## The exercise:
Pictures stay out. Extract the lines below from the first one through the line with "48), 'water', t)", both included.

====== Records to use

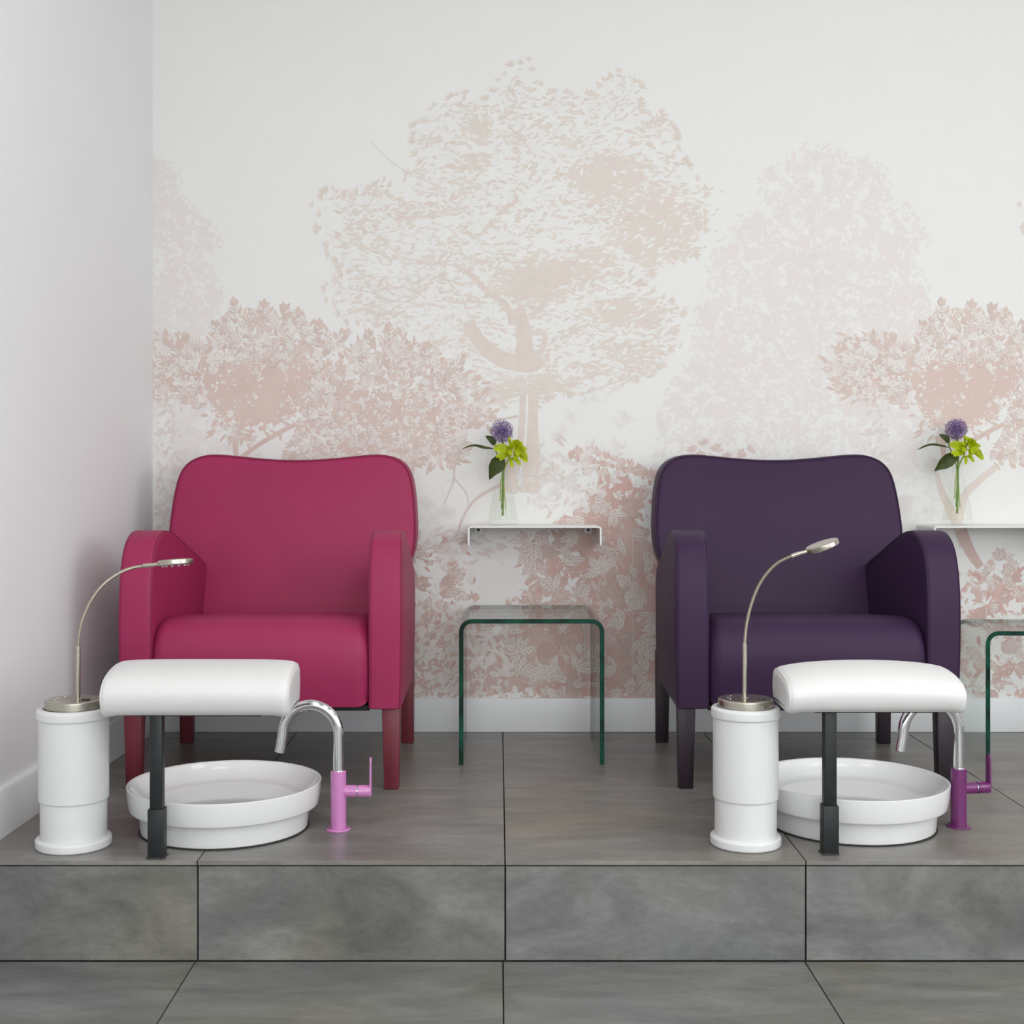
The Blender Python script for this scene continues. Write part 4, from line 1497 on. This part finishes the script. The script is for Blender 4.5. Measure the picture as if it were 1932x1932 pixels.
def bouquet(du, dv, where, right):
    """du,dv shift the second arrangement; every flower is its own thing standing in the vase"""
    Q = lambda u, v, D=FD: P(u + du, v + dv, D)
    zb = SH_Z + 0.0004
    cx = Q(949, 980).x
    # vase: conical flask
    t = thing('glass_vase', 'clear glass vase on the white shelf ' + where, 'vase', (cx, FD, zb), group='clear glass vases')
    outer = [(0, 0), (0.040, 0), (0.0435, 0.004), (0.0425, 0.012), (0.036, 0.060), (0.024, 0.110), (0.0150, 0.145), (0.0135, 0.158), (0.0165, 0.172)]
    inner = [(0.0155, 0.172), (0.0125, 0.158), (0.0140, 0.145), (0.0230, 0.110), (0.0350, 0.060), (0.0410, 0.016), (0.0, 0.016)]
    obj('flask', lathe(rounded_prof(outer, [0, 0, .003, .004, .01, .01, .01, .005, 0], 4) + inner, 56), 'vase', t)
    obj('water', lathe([(0, 0.0165), (0.0402, 0.0165), (0.0344, 0.060), (0.0296, 0.080), (0, 0.080)], 48), 'water', t)

    # violet allium
    t = thing('allium', 'round violet flower in the vase ' + where, 'flower', (cx, FD, zb + 0.024), group='violet globe flowers')
    o = Vector(t.location)
    hc = Q(947, 814, FD - 0.004) - o
    path = [Q(948.5, 973) - o, Q(949.5, 930) - o, Q(950, 880) - o, Q(949.5, 850) - o, hc]
    obj('stem', tube(catmull(path, 6), 0.0029, 10), 'stem', t)
    bm = bmesh.new()
    rb = 0.0345 if not right else 0.0325
    rr_ = random.Random(5 + right)
    N = 230
    for i in range(N):
        zc = 1 - 2 * (i + .5) / N
        ph = i * 2.399963
        d = Vector((math.sqrt(1 - zc * zc) * math.cos(ph), math.sqrt(1 - zc * zc) * math.sin(ph), zc))
        rr2 = rb * rr_.uniform(.80, 1.02)
        p1 = hc + d * rr2
        ax = d.orthogonal().normalized()
        ay = d.cross(ax)
        a0 = rr_.uniform(0, 6)
        # pedicel
        for k in range(3):
            pass
        e = ax * 0.00035
        f = ay * 0.00035
        q = [bm.verts.new(hc + d * 0.006 + e), bm.verts.new(hc + d * 0.006 - e * .5 + f), bm.verts.new(hc + d * 0.006 - e * .5 - f)]
        q2 = [bm.verts.new(p1 + e), bm.verts.new(p1 - e * .5 + f), bm.verts.new(p1 - e * .5 - f)]
        for k in range(3):
            bm.faces.new((q[k], q[(k + 1) % 3], q2[(k + 1) % 3], q2[k]))
        # six narrow petals
        for k in range(6):
            a = a0 + k * math.pi / 3
            dr = math.cos(a) * ax + math.sin(a) * ay
            tn = -math.sin(a) * ax + math.cos(a) * ay
            L = rr_.uniform(.0036, .0052)
            v1 = bm.verts.new(p1)
            v2 = bm.verts.new(p1 + dr * L * .5 + tn * .0008 + d * .0006)
            v3 = bm.verts.new(p1 + dr * L + d * .0016)
            v4 = bm.verts.new(p1 + dr * L * .5 - tn * .0008 + d * .0006)
            bm.faces.new((v1, v2, v3, v4))
    fh = obj('flower_head', mesh_of(bm, smooth=False), 'allium', t)
    fh['kind'] = 'stuff'

    # lime green blossom
    t = thing('lime_blossom', 'lime green blossom in the vase ' + where, 'flower', (cx + 0.002, FD - 0.004, zb + 0.024), group='lime green blossoms')
    o = Vector(t.location)
    c = Q(962, 862, FD - 0.012) - o
    obj('stem', tube(catmull([Q(944, 945) - o, Q(945, 915) - o, Q(950, 885) - o, c], 6), [0.0019] * 19, 8), 'pale_stem', t)
    obj('stem', tube(catmull([Q(954, 962) - o, Q(952, 930) - o, Q(951, 890) - o, c], 6), [0.0013] * 19, 8), 'pale_stem', t)
    pet = [((962, 852), (935, 846), .022), ((960, 860), (938, 862), .014), ((965, 850), (962, 858), .012), ((972, 848), (968, 832), .012), ((974, 846), (985, 838), .015),
           ((976, 850), (977, 860), .014), ((976, 848), (992, 848), .012), ((980, 852), (992, 862), .015), ((975, 858), (972, 866), .013), ((980, 858), (993, 870), .016),
           ((966, 846), (960, 840), .012), ((970, 842), (979, 833), .013), ((968, 866), (981, 876), .010), ((962, 866), (966, 881), .009), ((955, 862), (944, 868), .010), ((962, 840), (961, 826), .007),
           ((972, 854), (984, 856), .013)]
    for (a, b, w), k in zip(pet, range(99)):
        if right:      # the second arrangement turns its petals a little
            b = (b[0] + rr_.uniform(-3, 4), b[1] + rr_.uniform(-4, 2))
        D0 = FD - 0.014 - 0.0012 * (k % 6)
        p0, p2 = Q(*a, D0) - o, Q(*b, D0 - 0.008 - 0.004 * (k % 3)) - o
        d = p2 - p0
        p0, p2 = p0 - d * .22, p2 + d * .12
        p1 = (p0 + p2) / 2 + Vector((0, -0.004, 0.0035))
        obj('petal', leaf_surface([p0, p1, p2], [0.2 * w, .95 * w, 1.25 * w, 1.1 * w, .4 * w], (0.1, -1, 0.35), 0.3), 'lime', t)

    # sprig of dark leaves
    t = thing('leaf_sprig', 'sprig of dark green leaves in the vase ' + where, 'leaf sprig', (cx - 0.003, FD + 0.004, zb + 0.024), group='dark green leaf sprigs')
    o = Vector(t.location)
    obj('stem', tube(catmull([Q(946, 960) - o, Q(948, 920) - o, Q(947, 885) - o, Q(940, 862) - o, Q(934, 848) - o, Q(933, 838) - o], 5), [0.0016] * 26, 8), 'stem', t)
    if right:
        L3 = [[(952, 862), (935, 870), (918, 882), (905, 893)], [0.004, .030, .040, .034, .014, .001]]
        L1 = [[(933, 840), (926, 830), (914, 824)], [0.003, .017, .019, .012, .001]]
        L2 = [[(934, 849), (915, 845), (895, 844), (873, 853)], [0.003, .013, .017, .013, .009, .001]]
    else:
        L3 = [[(950, 862), (941, 872), (931, 888), (923.5, 905)], [0.004, .034, .047, .040, .018, .001]]
        L1 = [[(933, 840), (928, 830), (916, 822.5)], [0.003, .018, .021, .013, .001]]
        L2 = [[(932, 847), (912, 845), (893, 841), (871, 847.5)], [0.003, .014, .020, .014, .010, .001]]
    for (pp, ww), dd, up in ((L3, -0.012, (0.35, -1, 0.15)), (L1, 0.0, (0.2, -1, 0.1)), (L2, -0.006, (0.1, -0.55, 1))):
        m = len(pp)
        pts = [Q(u, v, FD + dd - 0.004 * math.sin(math.pi * i / (m - 1))) - o for i, (u, v) in enumerate(pp)]
        obj('leaf', leaf_surface(pts, ww, up, 0.22), 'leaf', t)


bouquet(0, 0, 'between the two armchairs', 0)
bouquet(857.5, -4, 'at the far right', 1)
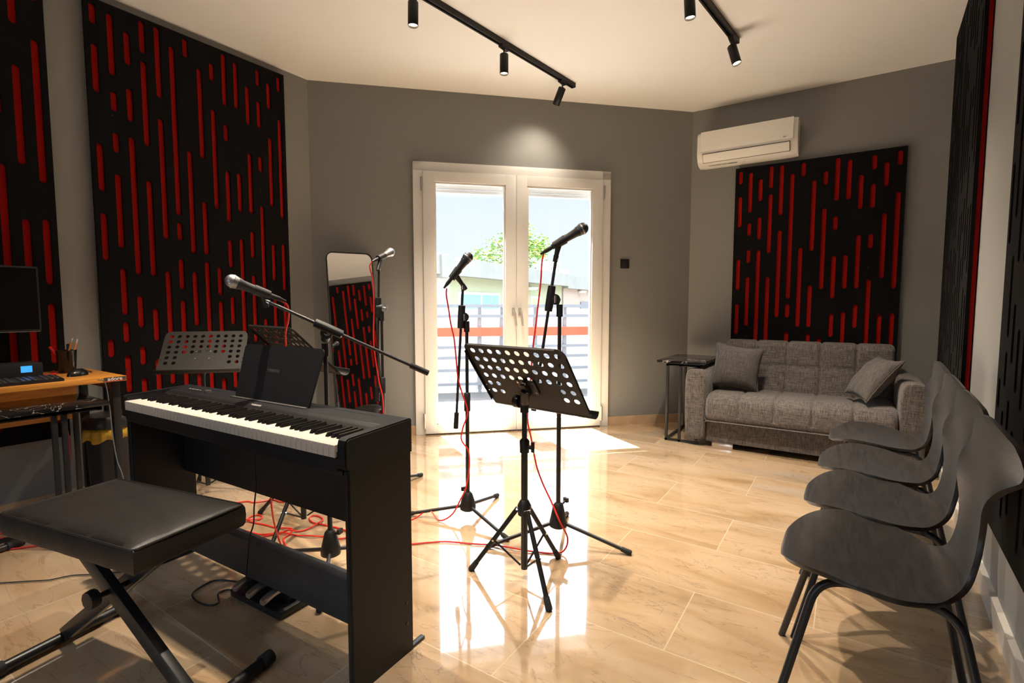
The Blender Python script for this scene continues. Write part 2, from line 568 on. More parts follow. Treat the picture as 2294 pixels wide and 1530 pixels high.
# ------------------------------------------------------------------ room shell
ZC = 2.885
XL = -3.63
P_LB = Vector((-3.63, 2.56, 0))      # left wall meets the diagonal wall
P_BA = Vector((-1.26, 4.93, 0))      # diagonal wall meets the far wall
P_AR = Vector((.58, 4.93, 0))
P_RR = Vector((.30, -2.6, 0))
P_LR = Vector((-3.63, -2.6, 0))
E45 = Vector((1, 1, 0)) / 2 ** .5
N45 = Vector((1, -1, 0)) / 2 ** .5   # into the room

def wall_slab(name, a, b, t=.1, z0=-.02, z1=ZC + .02, mt=None, ext=0.0):
    a = Vector(a); b = Vector(b); d = (b - a).normalized()
    nrm = Vector((d.y, -d.x, 0))
    ctr = Vector((-1.6, 1.6, 0))
    if (ctr - a).dot(nrm) > 0: nrm = -nrm
    a2 = a - d * ext; b2 = b + d * ext
    bm = new()
    poly = [(a2.x, a2.y), (b2.x, b2.y), (b2.x + nrm.x * t, b2.y + nrm.y * t), (a2.x + nrm.x * t, a2.y + nrm.y * t)]
    prism(bm, poly, 'z', z0, z1)
    return struct(name, bm, mt or M_wall)

bm = new()
prism(bm, [(P_LR.x - .1, P_LR.y - .1), (P_RR.x + .1, P_RR.y - .1), (P_AR.x + .1, P_AR.y + .1), (P_BA.x - .05, P_BA.y + .1), (P_LB.x - .1, P_LB.y + .05)], 'z', -.1, 0)
struct('floor', bm, M_floor)
bm = new()
prism(bm, [(P_LR.x - .1, P_LR.y - .1), (P_RR.x + .1, P_RR.y - .1), (P_AR.x + .1, P_AR.y + .1), (P_BA.x - .05, P_BA.y + .1), (P_LB.x - .1, P_LB.y + .05)], 'z', ZC, ZC + .12)
struct('ceiling', bm, M_ceil)
wall_slab('wall_left', P_LR, P_LB)
wall_slab('wall_far', P_BA, P_AR, ext=.05)
wall_slab('wall_right', P_AR, P_RR)
# unseen wall behind the camera; its window opening is added for fill daylight
def wall_with_hole(name, o, e, nrm_out, L, s0, s1, z0, z1, t, zt=ZC + .02, zb=-.02):
    """o origin, e direction, hole s0..s1, z0..z1"""
    bm = new()
    M = Matrix(((e.x, nrm_out.x, 0, o.x), (e.y, nrm_out.y, 0, o.y), (0, 0, 1, 0), (0, 0, 0, 1)))
    pieces = [((0, 0, zb), (s0, t, zt)), ((s1, 0, zb), (L, t, zt)), ((s0, 0, z1), (s1, t, zt))]
    if z0 > zb + .001: pieces.append(((s0, 0, zb), (s1, t, z0)))
    for a, b in pieces: box(bm, a, b, M=M)
    bmesh.ops.remove_doubles(bm, verts=bm.verts[:], dist=1e-5)
    return struct(name, bm, M_wall)
wall_with_hole('wall_back', P_LR, Vector((1, 0, 0)), Vector((0, -1, 0)), P_RR.x - P_LR.x, 1.1, 3.3, .85, 2.25, .12)
LB = (P_BA - P_LB).length
S0, S1 = .765 + .05, 2.49 + .02      # opening along the diagonal wall measured from P_LB
# s in my survey was measured from (-3.6,2.59): same line, shift .042
S0 = .80 + .042; S1 = 2.47 + .042
wall_with_hole('wall_diagonal', P_LB, E45, -N45, LB, S0, S1, -.02, 2.265, .09)

# frame of the unseen rear window, added to let in fill light
bm = new()
for a, b in (((-2.53, -2.68, .85), (-2.47, -2.62, 2.25)), ((-.39, -2.68, .85), (-.33, -2.62, 2.25)), ((-1.46, -2.68, .85), (-1.40, -2.62, 2.25)),
             ((-2.53, -2.68, .85), (-.33, -2.62, .91)), ((-2.53, -2.68, 2.19), (-.33, -2.62, 2.25))):
    box(bm, a, b)
struct('fill_window_1', bm, M_white)

# skirtings
M_skirt2 = mat('skirting_white_marble', (.62, .58, .52), .25, var=(9, .2))
def skirt(name, a, b, h=.08, t=.015, side=1, mt=None):
    a = Vector(a); b = Vector(b); d = (b - a).normalized(); nrm = Vector((d.y, -d.x, 0))
    if (Vector((-1.6, 1.6, 0)) - a).dot(nrm) < 0: nrm = -nrm
    bm = new()
    prism(bm, [(a.x, a.y), (b.x, b.y), (b.x + nrm.x * t, b.y + nrm.y * t), (a.x + nrm.x * t, a.y + nrm.y * t)], 'z', 0, h)
    return struct(name, bm, mt or M_skirt)
skirt('baseboard_left', P_LR, P_LB)
skirt('baseboard_diagonal_left', P_LB, P_LB + E45 * (S0 - .035))
skirt('baseboard_diagonal_right', P_LB + E45 * (S1 + .035), P_BA)
skirt('baseboard_far', P_BA, P_AR)
skirt('baseboard_right', P_AR, P_RR, t=.02, mt=M_skirt2)

# ------------------------------------------------------------------ balcony door
door = put('door_1', (0, 0, 0))
door['kind'] = 'structure'
MD = Matrix(((E45.x, N45.x, 0, P_LB.x), (E45.y, N45.y, 0, P_LB.y), (0, 0, 1, 0), (0, 0, 0, 1)))  # local (s, perp into room, z)
def dbox(bm, a, b, bev=0): return box(bm, a, b, bev, M=MD)
bm = new()
# casing trim on the wall
for a, b in (((S0 - .035, -.02, 0), (S0 + .045, .028, 2.30)), ((S1 - .045, -.02, 0), (S1 + .035, .028, 2.30)), ((S0 - .035, -.02, 2.225), (S1 + .035, .028, 2.30))):
    dbox(bm, a, b, .003)
dbox(bm, (S0, -.08, .0), (S1, -.0, .035)); dbox(bm, (S0 + .0, -.08, .03), (S0 + .05, .0, 2.26)); dbox(bm, (S1 - .05, -.08, .03), (S1, .0, 2.26)); dbox(bm, (S0, -.08, 2.215), (S1, .0, 2.262))
obj('door_frame', bm, M_alu, door)
SM = (S0 + S1) / 2
def sash(s0, s1, hinge_left):
    bm = new()
    f = .095; t0, t1 = -.03, .045
    z0, z1 = .012, 2.222
    bev = .004
    dbox(bm, (s0, t0, z0), (s0 + f, t1, z1), bev); dbox(bm, (s1 - f, t0, z0), (s1, t1, z1), bev)
    dbox(bm, (s0 + f - .004, t0, z0), (s1 - f + .004, t1, z0 + .075), bev); dbox(bm, (s0 + f - .004, t0, z1 - .085), (s1 - f + .004, t1, z1), bev)
    # glazing bead
    g = .014
    a0, a1, c0, c1 = s0 + f, s1 - f, z0 + .075, z1 - .085
    for a, b in (((a0, .0, c0), (a0 + g, .036, c1)), ((a1 - g, .0, c0), (a1, .036, c1)), ((a0, .0, c0), (a1, .036, c0 + g)), ((a0, .0, c1 - g), (a1, .036, c1))):
        dbox(bm, a, b, .003)
    o = obj('door_leaf', bm, M_alu, door)
    bm = new(); dbox(bm, (a0 + .002, .004, c0 + .002), (a1 - .002, .010, c1 - .002))
    obj('pane', bm, M_glass, o, smooth=False)
    # handle
    hs = s1 - .028 if hinge_left else s0 + .028
    bm = new()
    dbox(bm, (hs - .013, .045, 1.02), (hs + .013, .056, 1.09), .004)
    dg = -1 if hinge_left else 1
    pts = [(hs, .05, 1.065), (hs, .085, 1.068), (hs + .006, .092, 1.04), (hs + .016, .092, .95), (hs + .018, .092, .935)]
    rings = tube(bm, [MD @ Vector(p) for p in pts], [.009, .009, .011, .010, .009], 10)
    obj('handle', bm, mat('handle_grey', (.42, .39, .35), .35), o)
    # hinges
    hx = s0 + .004 if hinge_left else s1 - .004
    hq = hx - (.012 if hinge_left else -.012)
    for z_a, z_b in ((2.06, 2.17), (.06, .19)):
        bm = new(); cyl(bm, MD @ Vector((hq, .048, z_a)), MD @ Vector((hq, .048, z_b)), .010, n=12); obj('hinge', bm, M_steel, o)
sash(S0 + .045, SM + .002, True)
sash(SM + .004, S1 - .045, False)

# roller shutter curtain, rolled almost fully up behind the glass
bm = new()
for k in range(5):
    z = 2.075 + k * .038
    pr = [(-.115, z), (-.100, z + .006), (-.098, z + .02), (-.102, z + .034), (-.115, z + .037)]
    vsA = [bm.verts.new(MD @ Vector((S0 + .02, a, b))) for a, b in pr]; vsB = [bm.verts.new(MD @ Vector((S1 - .02, a, b))) for a, b in pr]
    for i in range(4): bm.faces.new((vsA[i], vsA[i + 1], vsB[i + 1], vsB[i]))
    bm.faces.new((vsA[4], vsA[0], vsB[0], vsB[4])); bm.faces.new(vsA); bm.faces.new(vsB[::-1])
o = obj('roller_shutter', bm, mat('shutter_slat', (.80, .80, .80), .5))
tag(o, 'pale grey roller shutter slats pulled up outside the glass of the balcony door', 'shutter')

# ------------------------------------------------------------------ outside
def dpt(s, perp, z): return MD @ Vector((s, perp, z))
bm = new(); box(bm, (-3, -2.35, -.16), (8, -.09, -.02), M=MD)
struct('balcony_floor', bm, M_balcony)
rail = put('balcony_railing', dpt(1.6, -2.05, -.02), 0, 'dark grey slatted balcony railing with a red band and white boards behind', 'railing')
def rl(bm, a, b): return box(bm, a, b, M=rail_inv @ MD)
rail_inv = Matrix.Translation(-Vector(rail.location))
bm = new(); rl(bm, (-2.5, -2.08, 1.08), (6.5, -2.02, 1.12)); obj('top_rail', bm, M_rail, rail)
for zc, hh in ((.972, .040), (.575, .034), (.44, .034), (.28, .034), (.10, .030)):
    bm = new(); rl(bm, (-2.5, -2.075, zc - hh / 2), (6.5, -2.045, zc + hh / 2)); obj('slat', bm, M_rail, rail)
bm = new(); rl(bm, (-2.5, -2.04, .715), (6.5, -2.025, .828)); obj('red_band', bm, M_redband, rail)
bm = new(); rl(bm, (-2.5, -2.16, .02), (6.5, -2.14, 1.06)); obj('white_board', bm, M_whitepanel, rail)
for s in (-2.4, -1.1, .2, 1.65, 1.94, 2.387, 2.79, 3.9, 5.2, 6.4):
    bm = new(); rl(bm, (s - .022, -2.11, -.02), (s + .022, -2.075, 1.09)); obj('post', bm, M_rail, rail)

bm = new(); box(bm, (-60, 5.5, -3.2), (40, 90, -3.1)); 
v0 = struct('street_ground', bm, M_street)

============

## Task answer:
The Blender Python script for this scene continues. Write part 4, from line 1497 on. This part finishes the script. The script is for Blender 4.5. Measure the picture as if it were 1932x1932 pixels.
def bouquet(du, dv, where, right):
    """du,dv shift the second arrangement; every flower is its own thing standing in the vase"""
    Q = lambda u, v, D=FD: P(u + du, v + dv, D)
    zb = SH_Z + 0.0004
    cx = Q(949, 980).x
    # vase: conical flask
    t = thing('glass_vase', 'clear glass vase on the white shelf ' + where, 'vase', (cx, FD, zb), group='clear glass vases')
    outer = [(0, 0), (0.040, 0), (0.0435, 0.004), (0.0425, 0.012), (0.036, 0.060), (0.024, 0.110), (0.0150, 0.145), (0.0135, 0.158), (0.0165, 0.172)]
    inner = [(0.0155, 0.172), (0.0125, 0.158), (0.0140, 0.145), (0.0230, 0.110), (0.0350, 0.060), (0.0410, 0.016), (0.0, 0.016)]
    obj('flask', lathe(rounded_prof(outer, [0, 0, .003, .004, .01, .01, .01, .005, 0], 4) + inner, 56), 'vase', t)
    obj('water', lathe([(0, 0.0165), (0.0402, 0.0165), (0.0344, 0.060), (0.0296, 0.080), (0, 0.080)], 48), 'water', t)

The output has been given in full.